As good as those songs are, they are offset by a few glaring mis-steps.  Spiraling guitar figures spin clockwise and counter-clockwise on the winning melody of “Pretty Young Soldier,” but the lyrics feel half-baked.  Sting sketches out a “Yentl-esque” scenario of a young bride masquerading as a soldier in order to find her groom at the frontlines of a war. But the story abruptly ends as a commanding officer discovers her ruse. His yarn seems better suited as part of a breathless Harlequin Romance.

While “Petrol Head” offers the Punkiest melody Sting’s attempted in years, the stinging guitar, fractious arrangement and blustery vocals can’t compensate for a tedious “driving as sex” metaphor. Yes, the stick-shift as phallus imagery is employed, along with incongruous Bible references; “I’ll take you someplace you’ve never been before, a place you’ve only dreamt about once more/Like Moses driving to his promised land, left turn at the burning bush, a stick-shift, two stone tablets, God’s commandments in my hand.” (Huh?)

Finally, “Heading South On A Great North Road” feels like a leftover Lute-y song from 10 years ago.  Apparently people and dogs are travelling, maybe by wagon on a road. The verbosity of the lyrics can’t disguise the fact the story is stretched pretty thin.

Sting does better sticking to affairs of the heart.  “Down, Down, Down,” is accented by lithe and supple guitar licks, wiry bass lines and a see-saw rhythm.  The lyrics offer a bleak marital mea culpa. The best track here is the raw and intimate “If You Can’t Love Me.” A minor-key masterpiece, it presents a stark soliloquy of a marriage in shambles.

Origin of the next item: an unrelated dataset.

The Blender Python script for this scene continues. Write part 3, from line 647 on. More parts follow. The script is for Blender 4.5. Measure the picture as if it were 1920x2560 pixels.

The piano-driven melody is spare, conversely, the language is dense, intricate and confrontational; “You can’t be here and someplace else if your mind is in that other place/You’re trying to convince yourself but you’re lying in my face/I’ve listened ‘til my head will spin, I don’t want half of anything.” That last line he spits out equal parts brutality and anguish.

57th & 9th closes properly with the tender benediction of “The Empty Chair.”  It’s one of those melancholy “Danny Boy”/”Green Green Grass Of Home” songs where it isn’t quite clear if the narrator is alive or dead.

The album ends there unless you pony up the extra dough for three additional tracks. A more Countrified take on “I Can’t Stop Thinking About You,” and a live version of the old Police chestnut, “Next To You.”  Here Sting is backed by the Last Bandoleros, an up-and-coming Tex-Mex four-piece. Those songs are interesting, but not essential. However a version of “Inshallah” that features the Qanun (a Turkish zither) adds a layer of ethnic verisimilitude that renders the bonus track vital.

No one expects a man of 65, an actual Kennedy Center honoree and CBE (Commander Of The Most Excellent Order Of The British Empire), to ditch his stretchy yoga togs and return to his old Punk Rock Bondage pants. That would seem desperate and kind of depressing. Like a bald man trying to recapture his youth by strapping on a toupee. 57th & 9th isn’t perfect, Sting still needs to resist  the urge to be didactic,  but it’s a step in the right direction.  One final word of advice: step away from the Lute.